It started, as most poor decisions do, with a casual browse online at 11pm. “Just looking,” I told myself. Just looking at outdoor kitchens. Just seeing what was out there. Just checking prices for fun, the way you might window-shop a yacht you will never own.

Reader, I own a stainless steel outdoor kitchen.

It arrived on a few weeks later, gleaming and magnificent, strapped to a pallet like a minor deity being delivered to its temple. The installers wheeled it through my gate and set it down on my patio. I stood before it in my bathrobe. A bird landed nearby, looked at its own reflection in the steel side panel, and flew away in confusion. I understood completely.  The installation took all of about a day and I was COOKING OUTDOORS!!!!!

* * *

Phase One: Denial

I told my spouse it was a “practical investment.” This is what people say when they’ve spent money on something that is the opposite of practical. A spare tire is a practical investment. A rain jacket is a practical investment. A 48-inch stainless steel outdoor kitchen with a built-in side burner, dedicated smoker drawer, and enough counter space to prep a Thanksgiving dinner while it is actively raining — that is a lifestyle statement.

My spouse nodded slowly in the way that means: I have accepted this. We do not need to discuss it further. You owe me something.

To be clear: our indoor kitchen is fine. Normal. Has a stove. Has a refrigerator. Has never once required a cover tarp or been admired by a neighbor standing at the fence pretending to check their phone.
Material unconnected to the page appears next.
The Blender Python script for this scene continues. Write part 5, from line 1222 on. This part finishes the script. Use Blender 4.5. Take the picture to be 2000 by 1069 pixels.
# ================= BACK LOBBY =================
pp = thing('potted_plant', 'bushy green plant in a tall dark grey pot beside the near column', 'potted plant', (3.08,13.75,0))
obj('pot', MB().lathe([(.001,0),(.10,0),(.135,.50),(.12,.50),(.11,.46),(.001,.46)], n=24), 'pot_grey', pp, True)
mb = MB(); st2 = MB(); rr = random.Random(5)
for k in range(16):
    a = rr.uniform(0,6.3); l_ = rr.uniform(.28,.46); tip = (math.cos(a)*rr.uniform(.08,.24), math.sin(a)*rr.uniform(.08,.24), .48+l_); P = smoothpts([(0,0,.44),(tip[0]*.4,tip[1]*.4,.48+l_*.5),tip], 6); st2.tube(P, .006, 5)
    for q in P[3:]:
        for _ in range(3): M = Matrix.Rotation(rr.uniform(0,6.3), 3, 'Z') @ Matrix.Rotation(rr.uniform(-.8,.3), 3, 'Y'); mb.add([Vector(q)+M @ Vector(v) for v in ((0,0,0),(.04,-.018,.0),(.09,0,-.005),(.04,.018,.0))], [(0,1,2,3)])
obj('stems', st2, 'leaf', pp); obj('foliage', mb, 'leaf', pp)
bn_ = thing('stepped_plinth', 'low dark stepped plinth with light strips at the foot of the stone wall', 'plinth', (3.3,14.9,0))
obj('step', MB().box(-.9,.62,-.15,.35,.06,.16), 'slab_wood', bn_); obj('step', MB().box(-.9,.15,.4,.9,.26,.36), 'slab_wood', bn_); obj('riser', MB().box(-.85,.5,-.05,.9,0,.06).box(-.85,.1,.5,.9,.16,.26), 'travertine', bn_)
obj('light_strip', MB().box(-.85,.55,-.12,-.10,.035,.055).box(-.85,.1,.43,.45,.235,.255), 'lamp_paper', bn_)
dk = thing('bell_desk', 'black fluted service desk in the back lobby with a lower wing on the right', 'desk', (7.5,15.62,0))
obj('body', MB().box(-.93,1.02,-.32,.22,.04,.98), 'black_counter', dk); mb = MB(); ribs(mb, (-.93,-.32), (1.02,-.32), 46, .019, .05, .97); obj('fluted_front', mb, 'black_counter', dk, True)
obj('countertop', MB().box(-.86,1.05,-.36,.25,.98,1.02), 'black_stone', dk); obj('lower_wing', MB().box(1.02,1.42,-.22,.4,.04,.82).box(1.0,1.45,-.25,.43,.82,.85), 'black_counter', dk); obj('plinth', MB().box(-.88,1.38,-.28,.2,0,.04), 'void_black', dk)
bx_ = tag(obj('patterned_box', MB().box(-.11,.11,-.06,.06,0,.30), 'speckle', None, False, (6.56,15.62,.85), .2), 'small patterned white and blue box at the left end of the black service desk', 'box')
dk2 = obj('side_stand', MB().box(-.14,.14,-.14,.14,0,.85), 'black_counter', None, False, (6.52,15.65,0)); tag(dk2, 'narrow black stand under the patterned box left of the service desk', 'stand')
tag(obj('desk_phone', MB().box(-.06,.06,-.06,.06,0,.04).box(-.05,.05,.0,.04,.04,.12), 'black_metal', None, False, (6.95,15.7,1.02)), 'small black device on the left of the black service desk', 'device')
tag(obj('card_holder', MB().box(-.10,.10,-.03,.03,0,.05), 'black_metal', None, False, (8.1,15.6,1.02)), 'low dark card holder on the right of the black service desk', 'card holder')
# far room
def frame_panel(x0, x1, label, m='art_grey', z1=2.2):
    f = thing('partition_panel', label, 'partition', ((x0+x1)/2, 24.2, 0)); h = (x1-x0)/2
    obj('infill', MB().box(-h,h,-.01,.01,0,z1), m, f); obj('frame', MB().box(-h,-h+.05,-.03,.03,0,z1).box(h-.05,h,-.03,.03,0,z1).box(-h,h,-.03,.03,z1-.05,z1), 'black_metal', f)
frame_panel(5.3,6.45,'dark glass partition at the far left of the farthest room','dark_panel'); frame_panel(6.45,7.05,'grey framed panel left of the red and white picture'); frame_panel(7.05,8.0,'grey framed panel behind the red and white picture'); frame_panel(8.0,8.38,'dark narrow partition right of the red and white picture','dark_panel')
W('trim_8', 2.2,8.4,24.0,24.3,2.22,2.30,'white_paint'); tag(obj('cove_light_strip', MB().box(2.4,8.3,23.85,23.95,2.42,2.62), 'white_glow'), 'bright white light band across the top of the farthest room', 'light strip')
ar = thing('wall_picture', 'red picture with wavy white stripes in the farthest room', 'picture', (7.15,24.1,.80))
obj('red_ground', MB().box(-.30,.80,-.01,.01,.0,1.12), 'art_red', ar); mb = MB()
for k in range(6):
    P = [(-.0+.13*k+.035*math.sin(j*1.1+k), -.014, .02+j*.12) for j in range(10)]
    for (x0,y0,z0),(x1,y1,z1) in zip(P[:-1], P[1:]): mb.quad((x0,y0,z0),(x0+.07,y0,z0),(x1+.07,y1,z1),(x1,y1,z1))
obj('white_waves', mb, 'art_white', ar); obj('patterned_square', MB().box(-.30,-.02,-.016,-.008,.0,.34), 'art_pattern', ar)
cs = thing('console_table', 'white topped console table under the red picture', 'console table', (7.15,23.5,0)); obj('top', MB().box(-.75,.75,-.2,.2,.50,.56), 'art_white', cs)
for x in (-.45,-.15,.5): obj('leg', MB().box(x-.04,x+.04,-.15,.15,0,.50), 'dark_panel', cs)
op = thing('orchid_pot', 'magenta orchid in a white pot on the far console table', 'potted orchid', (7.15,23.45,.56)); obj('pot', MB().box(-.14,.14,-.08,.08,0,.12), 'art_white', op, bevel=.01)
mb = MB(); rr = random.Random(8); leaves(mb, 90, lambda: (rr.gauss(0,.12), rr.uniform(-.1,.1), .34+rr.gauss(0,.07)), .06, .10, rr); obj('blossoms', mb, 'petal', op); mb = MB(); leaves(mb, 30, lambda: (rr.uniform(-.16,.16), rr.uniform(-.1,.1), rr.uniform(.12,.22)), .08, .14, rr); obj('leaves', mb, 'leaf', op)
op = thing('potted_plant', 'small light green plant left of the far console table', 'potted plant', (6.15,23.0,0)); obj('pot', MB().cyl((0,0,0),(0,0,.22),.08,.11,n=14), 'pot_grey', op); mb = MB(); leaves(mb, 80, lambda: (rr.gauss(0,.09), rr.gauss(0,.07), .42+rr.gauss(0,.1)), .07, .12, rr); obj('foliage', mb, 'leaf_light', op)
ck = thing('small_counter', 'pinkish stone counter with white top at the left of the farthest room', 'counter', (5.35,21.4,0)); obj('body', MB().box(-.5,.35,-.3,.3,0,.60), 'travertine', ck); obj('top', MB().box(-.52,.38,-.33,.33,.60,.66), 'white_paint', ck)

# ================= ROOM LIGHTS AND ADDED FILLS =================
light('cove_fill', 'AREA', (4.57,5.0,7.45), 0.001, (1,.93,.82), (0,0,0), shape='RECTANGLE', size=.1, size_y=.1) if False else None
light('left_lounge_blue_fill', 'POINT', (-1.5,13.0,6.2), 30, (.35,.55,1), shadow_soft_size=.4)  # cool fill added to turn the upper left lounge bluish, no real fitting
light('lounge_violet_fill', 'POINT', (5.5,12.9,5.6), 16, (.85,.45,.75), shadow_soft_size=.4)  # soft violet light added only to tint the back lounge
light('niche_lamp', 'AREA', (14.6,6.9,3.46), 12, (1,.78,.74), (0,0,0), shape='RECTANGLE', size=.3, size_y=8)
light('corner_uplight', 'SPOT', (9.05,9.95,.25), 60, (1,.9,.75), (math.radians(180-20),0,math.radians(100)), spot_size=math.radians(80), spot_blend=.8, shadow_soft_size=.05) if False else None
Phase Two: The Identity Shift

Something happens to a person when they acquire an outdoor kitchen. Within 48 hours, I was using words like “sear” and “smoke ring” and “resting the meat.” I had opinions about wood chips. I watched seventeen YouTube videos about two-zone grilling. I considered — and I want to be honest here — purchasing an apron with a slogan on it.

I did not buy the apron. But I thought about it. That’s the point.

“The neighbors began stopping by to ‘say hello.’ They have never stopped by before. They are not stopping by now to say hello. They are stopping by to see the kitchen.”

The stainless steel does things to light that I cannot fully explain. In the morning it catches the sun and throws it back in a way that feels almost aggressive. In the evening it glows amber, like something sacred. My patio, which previously featured a rusty Weber grill and a bag of charcoal slowly turning to dust, now looks like the cover of a magazine I would not be able to afford to advertise in.

Phase Three: The Social Consequences

Word traveled fast. Here is a partial list of people who have asked to “come over sometime” in the two weeks since installation:

  • 01. My brother-in-law, who has never once initiated plans in eleven years of marriage into this family.
  • 02. A coworker I’ve spoken to exactly three times, once by accident.
  • 03. Both neighbors to the left (they are feuding with each other but have separately reached out).
  • 04. My college roommate who moved to Portland in 2009 and has not been back to this timezone since.
  • 05. Someone whose name I do not know but who I vaguely recognize from the farmer’s market.

The outdoor kitchen has done more for my social life in fourteen days than I managed on my own in the previous decade. I should have done this years ago. I should have led with the kitchen.

* * *

Phase Four: Acceptance (and Mild Obsession)

Here is where I am now: I go outside in the morning to look at it. Not to use it. Just to look at it. I wipe fingerprints off the side panels with a microfiber cloth. I have memorized its dimensions. I refer to it as “the kitchen” without any further qualifier, as if there is no other kitchen, as if the one inside the house is merely a rumor.

Last Saturday I cooked a three-course meal entirely outdoors. Appetizers. A main. A dessert, somehow, involving a cast iron pan and very careful temperature management. My family ate outside at dusk, the steel gleaming behind us. My daughter said, “This is actually amazing.” My spouse, who has said nothing about the purchase since that first Tuesday nod, quietly refilled their glass of wine and smiled.

I don’t know what I expected when I clicked “Buy Now” at 11pm on a random weeknight. I don’t think I expected to become someone with opinions about wood chips and a social calendar. I didn’t expect to wipe down an appliance for the pleasure of it, or to feel a little surge of pride every time the sun hits those panels just right.

But here we are. The stainless steel is outside. The neighbors are coming over Friday. I’ve been marinating something since yesterday.

No regrets. Zero regrets. The apron, though — I’m still thinking about the apron.